Which brings us back to conservatism. Fiscal conservatism dictates that we use our money responsibly. However, in the West, we are blessed with extreme prosperity, at least as a society. But if all we've got is money, it becomes almost impossible to use it in an appropriate way.
With regards to religious conservatism, the argument includes the freedom to choose one's own religion, which is one of the things that basically caused the conception of the United States. So it's ironic to see the religious right talking about the One True Path. But that particular target is as big as a barn. It's also about living the right way. I cannot believe that living according to any particular doctrine, especially if that doctrine tells you that "you can only be righteous if..." works. There are too many options out there. Again, I think that value is relative to the individual that holds the resource. For example, to compare extremist ideologies: a Christian tends to get neurotic about the sanctity of life, and takes that to the extreme that, let's say, a fetus is more valuable than the mother. Something about unrealized potential or something. But a fetus is just another mother waiting to be abused, or another father waiting to be the abuser. Potentially. Can we really play the lottery with our moral value judgements about our own lives and their relative worth? I've heard the lottery referred to as "the stupid tax" before... On the other hand, others completely ignore the sanctity of life and talk about the sanctity of honour, or whatever ideal you want to stick in there. And while both deal with the creation or the ending of life, neither have anything to do with right LIVING. There is no right; because right changes with context. Therefore, live appropriate to your context, and understand that others are likely trying to do the same. If there's anything that should be universal, it should be "how can you help other living things to live more easily?". But that's beside the point.
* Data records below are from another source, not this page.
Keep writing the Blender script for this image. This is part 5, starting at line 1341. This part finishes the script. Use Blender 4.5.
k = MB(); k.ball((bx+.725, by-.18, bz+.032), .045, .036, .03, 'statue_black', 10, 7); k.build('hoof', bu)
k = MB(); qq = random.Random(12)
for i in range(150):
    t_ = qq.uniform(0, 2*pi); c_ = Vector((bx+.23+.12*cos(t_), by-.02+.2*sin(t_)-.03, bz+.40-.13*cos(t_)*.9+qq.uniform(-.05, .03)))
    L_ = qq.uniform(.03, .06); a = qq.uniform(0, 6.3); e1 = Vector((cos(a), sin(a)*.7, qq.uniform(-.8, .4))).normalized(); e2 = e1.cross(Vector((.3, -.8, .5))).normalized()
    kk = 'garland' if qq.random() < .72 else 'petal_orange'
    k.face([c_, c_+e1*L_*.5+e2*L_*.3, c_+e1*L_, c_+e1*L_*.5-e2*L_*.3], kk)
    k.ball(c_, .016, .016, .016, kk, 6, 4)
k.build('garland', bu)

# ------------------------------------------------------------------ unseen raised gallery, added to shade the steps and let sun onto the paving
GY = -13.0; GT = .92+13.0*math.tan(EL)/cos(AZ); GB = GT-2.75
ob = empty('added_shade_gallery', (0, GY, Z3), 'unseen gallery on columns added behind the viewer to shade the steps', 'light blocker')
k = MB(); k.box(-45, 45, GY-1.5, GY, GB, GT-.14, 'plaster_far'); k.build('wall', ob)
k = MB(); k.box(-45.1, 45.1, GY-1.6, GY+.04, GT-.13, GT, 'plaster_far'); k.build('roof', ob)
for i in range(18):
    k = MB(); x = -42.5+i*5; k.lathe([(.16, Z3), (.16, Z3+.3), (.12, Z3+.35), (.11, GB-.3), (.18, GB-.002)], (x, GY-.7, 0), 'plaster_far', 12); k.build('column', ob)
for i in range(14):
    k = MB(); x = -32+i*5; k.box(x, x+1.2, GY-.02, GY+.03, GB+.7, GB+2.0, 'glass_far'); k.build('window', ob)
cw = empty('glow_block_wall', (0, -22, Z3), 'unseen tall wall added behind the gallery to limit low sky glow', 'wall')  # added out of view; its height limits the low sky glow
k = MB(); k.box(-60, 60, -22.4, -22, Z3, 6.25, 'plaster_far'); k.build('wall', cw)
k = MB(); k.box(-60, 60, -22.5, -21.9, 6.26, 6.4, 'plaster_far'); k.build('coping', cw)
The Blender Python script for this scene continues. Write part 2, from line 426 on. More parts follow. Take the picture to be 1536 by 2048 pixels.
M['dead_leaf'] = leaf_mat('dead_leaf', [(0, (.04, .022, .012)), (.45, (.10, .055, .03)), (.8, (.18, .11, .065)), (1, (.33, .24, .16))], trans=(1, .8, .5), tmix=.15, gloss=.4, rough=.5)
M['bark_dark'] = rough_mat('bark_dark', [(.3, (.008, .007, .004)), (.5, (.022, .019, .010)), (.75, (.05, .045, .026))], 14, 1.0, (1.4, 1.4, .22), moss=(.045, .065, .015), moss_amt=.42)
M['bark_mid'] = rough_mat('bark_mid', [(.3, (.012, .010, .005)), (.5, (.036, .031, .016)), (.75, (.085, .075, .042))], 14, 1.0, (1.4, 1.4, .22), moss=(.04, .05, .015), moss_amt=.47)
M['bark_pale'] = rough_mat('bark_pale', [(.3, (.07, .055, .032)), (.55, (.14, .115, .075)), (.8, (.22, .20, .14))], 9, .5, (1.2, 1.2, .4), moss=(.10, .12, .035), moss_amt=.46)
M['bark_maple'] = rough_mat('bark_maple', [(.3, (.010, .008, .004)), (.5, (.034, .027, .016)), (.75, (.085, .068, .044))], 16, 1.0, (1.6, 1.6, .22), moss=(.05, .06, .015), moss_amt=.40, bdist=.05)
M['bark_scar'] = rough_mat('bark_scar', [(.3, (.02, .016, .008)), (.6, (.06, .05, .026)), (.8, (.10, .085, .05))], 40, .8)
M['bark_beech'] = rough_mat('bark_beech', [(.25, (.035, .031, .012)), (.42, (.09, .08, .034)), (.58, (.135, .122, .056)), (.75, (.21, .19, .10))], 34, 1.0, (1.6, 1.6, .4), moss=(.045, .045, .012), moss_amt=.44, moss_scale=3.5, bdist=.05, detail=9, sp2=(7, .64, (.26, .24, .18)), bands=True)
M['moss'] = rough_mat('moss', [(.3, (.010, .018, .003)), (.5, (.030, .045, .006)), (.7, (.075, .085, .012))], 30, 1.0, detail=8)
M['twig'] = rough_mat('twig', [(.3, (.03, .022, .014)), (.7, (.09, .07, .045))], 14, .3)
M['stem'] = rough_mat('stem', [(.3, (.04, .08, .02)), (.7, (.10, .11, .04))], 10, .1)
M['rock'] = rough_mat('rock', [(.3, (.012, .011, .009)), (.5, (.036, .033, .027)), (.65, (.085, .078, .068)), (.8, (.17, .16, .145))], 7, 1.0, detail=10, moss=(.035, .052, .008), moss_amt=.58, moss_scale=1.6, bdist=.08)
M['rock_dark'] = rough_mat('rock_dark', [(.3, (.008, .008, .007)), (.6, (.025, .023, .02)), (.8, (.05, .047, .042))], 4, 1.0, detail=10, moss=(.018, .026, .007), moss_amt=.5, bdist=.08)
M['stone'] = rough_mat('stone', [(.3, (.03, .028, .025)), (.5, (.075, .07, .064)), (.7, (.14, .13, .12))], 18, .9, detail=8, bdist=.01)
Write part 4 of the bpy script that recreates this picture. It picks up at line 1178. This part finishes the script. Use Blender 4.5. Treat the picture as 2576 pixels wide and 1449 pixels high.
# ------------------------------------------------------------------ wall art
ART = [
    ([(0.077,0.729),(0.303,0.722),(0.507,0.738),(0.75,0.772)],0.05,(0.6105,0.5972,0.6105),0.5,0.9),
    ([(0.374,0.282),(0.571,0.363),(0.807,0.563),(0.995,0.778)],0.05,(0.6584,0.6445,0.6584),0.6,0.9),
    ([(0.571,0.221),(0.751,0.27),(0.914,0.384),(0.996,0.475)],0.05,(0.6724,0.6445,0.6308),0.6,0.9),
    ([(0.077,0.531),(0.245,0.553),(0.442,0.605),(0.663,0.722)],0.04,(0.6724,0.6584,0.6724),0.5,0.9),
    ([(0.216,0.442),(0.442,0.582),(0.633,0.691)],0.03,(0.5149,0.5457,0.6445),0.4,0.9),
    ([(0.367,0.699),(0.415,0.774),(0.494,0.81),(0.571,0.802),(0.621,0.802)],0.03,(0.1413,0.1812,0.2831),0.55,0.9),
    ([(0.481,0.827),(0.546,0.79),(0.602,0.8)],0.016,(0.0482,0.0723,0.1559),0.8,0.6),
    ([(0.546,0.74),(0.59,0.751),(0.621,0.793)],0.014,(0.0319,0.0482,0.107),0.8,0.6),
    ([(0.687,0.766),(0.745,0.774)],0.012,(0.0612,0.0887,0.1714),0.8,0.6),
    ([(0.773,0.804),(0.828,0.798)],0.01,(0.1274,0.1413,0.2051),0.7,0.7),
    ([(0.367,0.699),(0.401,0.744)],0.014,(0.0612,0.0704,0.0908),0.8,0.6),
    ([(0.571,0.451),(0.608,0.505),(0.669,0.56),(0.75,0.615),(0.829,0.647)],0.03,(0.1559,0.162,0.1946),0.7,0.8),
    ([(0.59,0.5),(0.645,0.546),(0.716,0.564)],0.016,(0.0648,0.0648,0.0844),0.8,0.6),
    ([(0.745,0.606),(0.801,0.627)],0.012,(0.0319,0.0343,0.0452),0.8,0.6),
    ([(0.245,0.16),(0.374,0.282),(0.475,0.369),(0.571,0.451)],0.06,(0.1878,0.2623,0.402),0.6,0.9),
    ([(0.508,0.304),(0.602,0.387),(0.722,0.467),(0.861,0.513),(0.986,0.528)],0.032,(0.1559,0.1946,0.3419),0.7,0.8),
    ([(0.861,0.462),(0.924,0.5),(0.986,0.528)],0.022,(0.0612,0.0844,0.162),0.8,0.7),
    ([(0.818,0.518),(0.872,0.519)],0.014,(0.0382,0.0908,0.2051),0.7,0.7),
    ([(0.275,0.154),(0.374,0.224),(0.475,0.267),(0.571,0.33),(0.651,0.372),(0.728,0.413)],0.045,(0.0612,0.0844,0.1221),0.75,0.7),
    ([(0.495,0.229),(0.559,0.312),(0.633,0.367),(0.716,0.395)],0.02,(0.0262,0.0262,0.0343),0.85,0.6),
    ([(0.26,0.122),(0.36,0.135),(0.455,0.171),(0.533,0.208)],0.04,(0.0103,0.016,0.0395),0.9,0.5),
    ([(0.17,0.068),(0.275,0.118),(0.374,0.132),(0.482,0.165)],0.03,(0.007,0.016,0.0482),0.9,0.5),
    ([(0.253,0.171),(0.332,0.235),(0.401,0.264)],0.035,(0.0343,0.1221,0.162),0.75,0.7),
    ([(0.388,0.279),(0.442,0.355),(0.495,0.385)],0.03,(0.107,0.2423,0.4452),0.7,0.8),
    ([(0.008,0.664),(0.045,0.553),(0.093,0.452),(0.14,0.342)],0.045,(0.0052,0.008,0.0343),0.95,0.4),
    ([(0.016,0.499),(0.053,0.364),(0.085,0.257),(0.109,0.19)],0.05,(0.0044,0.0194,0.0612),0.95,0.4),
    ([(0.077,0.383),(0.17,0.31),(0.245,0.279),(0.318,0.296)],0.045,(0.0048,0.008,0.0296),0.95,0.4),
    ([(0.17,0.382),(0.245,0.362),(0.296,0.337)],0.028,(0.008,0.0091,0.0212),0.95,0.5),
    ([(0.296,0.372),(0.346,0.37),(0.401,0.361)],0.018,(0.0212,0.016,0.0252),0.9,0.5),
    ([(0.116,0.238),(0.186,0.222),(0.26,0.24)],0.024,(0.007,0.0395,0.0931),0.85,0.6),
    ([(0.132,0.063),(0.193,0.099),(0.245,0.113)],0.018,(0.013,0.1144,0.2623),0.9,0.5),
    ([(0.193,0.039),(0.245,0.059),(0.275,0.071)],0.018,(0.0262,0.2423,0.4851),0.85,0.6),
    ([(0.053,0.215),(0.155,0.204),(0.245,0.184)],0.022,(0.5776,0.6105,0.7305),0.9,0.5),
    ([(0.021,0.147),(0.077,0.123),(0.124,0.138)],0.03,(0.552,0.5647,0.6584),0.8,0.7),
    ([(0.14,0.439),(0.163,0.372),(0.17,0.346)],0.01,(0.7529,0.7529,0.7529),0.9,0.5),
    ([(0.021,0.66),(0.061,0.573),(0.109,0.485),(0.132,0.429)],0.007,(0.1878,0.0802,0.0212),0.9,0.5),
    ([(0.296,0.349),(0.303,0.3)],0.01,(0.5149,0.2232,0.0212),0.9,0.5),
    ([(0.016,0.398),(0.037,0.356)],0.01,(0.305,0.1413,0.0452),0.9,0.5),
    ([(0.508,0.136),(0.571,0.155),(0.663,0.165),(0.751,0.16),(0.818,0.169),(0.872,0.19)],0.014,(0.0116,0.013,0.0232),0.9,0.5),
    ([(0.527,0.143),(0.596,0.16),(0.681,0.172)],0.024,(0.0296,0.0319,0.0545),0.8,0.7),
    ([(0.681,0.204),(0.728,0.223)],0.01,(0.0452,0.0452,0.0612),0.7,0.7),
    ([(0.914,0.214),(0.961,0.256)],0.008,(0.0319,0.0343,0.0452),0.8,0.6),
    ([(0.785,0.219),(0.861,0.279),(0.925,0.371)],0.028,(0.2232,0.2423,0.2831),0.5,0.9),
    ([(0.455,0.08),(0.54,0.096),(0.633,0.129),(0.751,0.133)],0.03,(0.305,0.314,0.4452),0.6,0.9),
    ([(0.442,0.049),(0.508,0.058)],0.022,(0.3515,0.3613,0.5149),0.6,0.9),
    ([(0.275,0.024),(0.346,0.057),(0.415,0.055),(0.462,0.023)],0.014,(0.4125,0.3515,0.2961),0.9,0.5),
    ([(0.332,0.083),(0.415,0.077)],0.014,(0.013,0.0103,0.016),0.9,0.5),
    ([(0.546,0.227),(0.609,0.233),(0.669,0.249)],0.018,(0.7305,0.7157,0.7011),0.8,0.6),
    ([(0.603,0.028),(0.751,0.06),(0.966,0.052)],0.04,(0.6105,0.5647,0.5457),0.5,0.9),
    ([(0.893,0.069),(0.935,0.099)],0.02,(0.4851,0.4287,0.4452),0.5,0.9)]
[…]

And finally we come to political conservatism. Now we can stop ignoring the point I mentioned above: There is no golden age. The truth of this can be found in Greek myth; thousands of years ago they were STILL talking about that time, not so long ago, when things were so much better. How long does "not so long ago" lapse? But we can't resist the temptation to believe that it was better before, because it sure sucks ass right now. Life is tough, and our natural instinct is to want it to be easier. Not necessarily to make LIFE easier, but to make OUR own life easier, and forget the fact that that likely makes someone else's life more difficult.
That being said, don't even get me started on those leftist whack-jobs who think the world owes them everything. Maybe in another post?